With the support of the Russian antidiscrimination and human rights organization ADC Memorial, Nilsen sued Roskomnadzor. He claimed that the agency’s interpretation of both the story and Russian law was wrong: it didn’t encourage suicide, nor did it give instructions on how to carry one out. “Our main argument was that Roskomnadzor made a wrong judgment vis-à-vis the law,” explains Nilsen. A Moscow court heard the case in July 2019, and kept the ban in place. Nilsen appealed, but it was turned down in 2020.50 Nilsen then appealed to the Russian Supreme Court, where the case is now pending.

Even though Roskomnadzor’s official basis for blocking the Independent Barents Observer was the law that prohibits suicide promotion, one well-informed Russian source told one of Nilsen’s lawyers that “the decision was made at the highest level.” The only levels of government above Roskomnadzor are the FSB, and the Russian leadership.


Today, the Observer is able to evade the Roskomnadzor ban by publishing a newsletter in Russian and posting stories on social media.

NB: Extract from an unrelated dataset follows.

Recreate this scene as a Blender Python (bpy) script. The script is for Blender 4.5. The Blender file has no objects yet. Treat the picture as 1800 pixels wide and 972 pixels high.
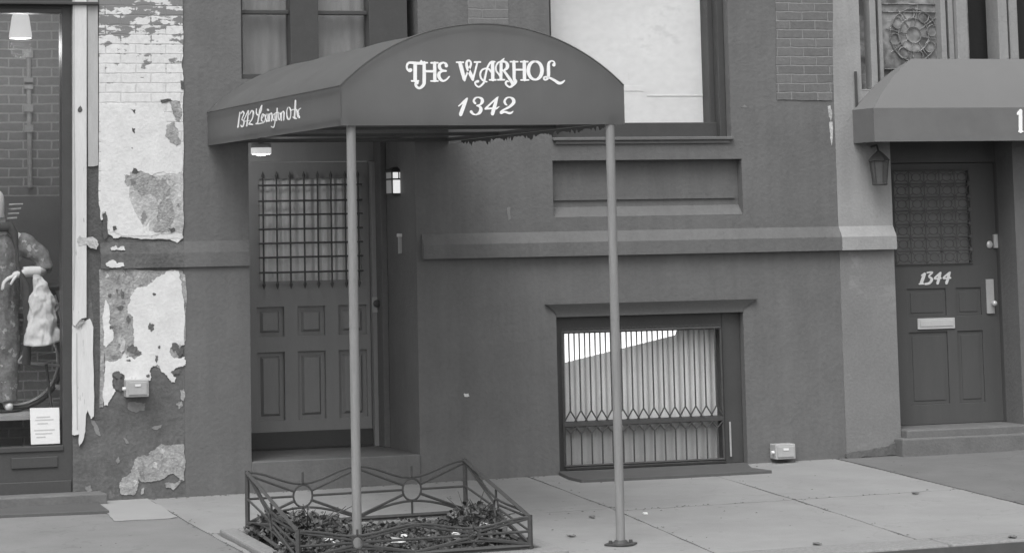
import bpy, bmesh, math, random
from mathutils import Vector, Matrix, noise
from mathutils.geometry import tessellate_polygon
R = math.radians
random.seed(7)
SC = bpy.context.scene
COL = SC.collection

# ------------------------------------------------------------------ camera
F, YAW, PITCH, ROLL = 4697.1, 0.312394, 0.114455, -0.01771
SX, SY = -184.55, -620.75
CAM = Vector((0, -18.4, 1.791))
fw = Vector((math.sin(YAW)*math.cos(PITCH), math.cos(YAW)*math.cos(PITCH), math.sin(PITCH)))
rt = Vector((math.cos(YAW), -math.sin(YAW), 0)); up = rt.cross(fw)
rt2 = rt*math.cos(ROLL)+up*math.sin(ROLL); up2 = -rt*math.sin(ROLL)+up*math.cos(ROLL)
cd = bpy.data.cameras.new('camera'); cam = bpy.data.objects.new('camera', cd); COL.objects.link(cam)
cd.sensor_width = 36; cd.lens = F*36/1800; cd.shift_x = -SX/1800; cd.shift_y = SY/1800
cd.clip_start = 0.5; cd.clip_end = 3000
m3 = Matrix((rt2, up2, -fw)).transposed()
cam.matrix_world = Matrix.Translation(CAM) @ m3.to_4x4()
SC.camera = cam
SC.render.resolution_x = 1024; SC.render.resolution_y = 552

# ------------------------------------------------------------------ light
SUN_EL, SUN_AZ = 58, -35          # azimuth of the sun measured from -Y towards -X
w = bpy.data.worlds.new('World'); SC.world = w; w.use_nodes = True
nt = w.node_tree; bg = nt.nodes['Background']
sky = nt.nodes.new('ShaderNodeTexSky'); sky.sky_type = 'NISHITA'; sky.sun_disc = False
sky.sun_elevation = R(SUN_EL); sky.dust_density = 4; sky.air_density = 1.0
bw = nt.nodes.new('ShaderNodeRGBToBW')
nt.links.new(sky.outputs[0], bw.inputs[0]); nt.links.new(bw.outputs[0], bg.inputs[0])
bg.inputs[1].default_value = 0.15
sd = Vector((math.sin(R(SUN_AZ))*math.cos(R(SUN_EL)), -math.cos(R(SUN_AZ))*math.cos(R(SUN_EL)), math.sin(R(SUN_EL))))
sky.sun_rotation = math.atan2(sd.x, sd.y)
sl = bpy.data.lights.new('sun', 'SUN'); sl.energy = 0.65; sl.angle = R(35); sl.color = (1, 1, 1)
so = bpy.data.objects.new('sun', sl); COL.objects.link(so); so.rotation_euler = (-sd).to_track_quat('-Z', 'Y').to_euler()
so.location = (0, -10, 12)
SC.view_settings.view_transform = 'Standard'; SC.view_settings.look = 'None'
SC.view_settings.gamma = 1; SC.view_settings.exposure = 0.72

# ------------------------------------------------------------------ helpers
def ray(px, py): return fw + rt2*((px-900-SX)/F) - up2*((py-486-SY)/F)
def W(px, py, Y=0.0):
    d = ray(px, py); return CAM + d*((Y-CAM.y)/d.y)
def WX(px, py, X):
    d = ray(px, py); return CAM + d*((X-CAM.x)/d.x)
def gz(x, y): return 0.010*(x-5.38)+0.03*y
def G(px, py, h=0.0):
    d = ray(px, py); t = (gz(CAM.x, CAM.y)+h-CAM.z)/(d.z-0.010*d.x-0.03*d.y)
    return CAM + d*t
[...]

In addition, they use mirror servers to distribute their content to Russia. They are also developing new technological solutions, such as audio articles on Spotify, to enable wider dissemination of stories in Russia. The site has also expanded into China, and its international readership is on the rise.

Ultimately, Nilsen is interested in finding out why the Kremlin is afraid—to the point of paranoia—of the free flow of information. “There is no ‘foreign aggression’ wanting to harm Russia,” he says. “Journalism and civil society are factors to help developing states do better. Unfortunately, the FSB doesn’t want to develop.”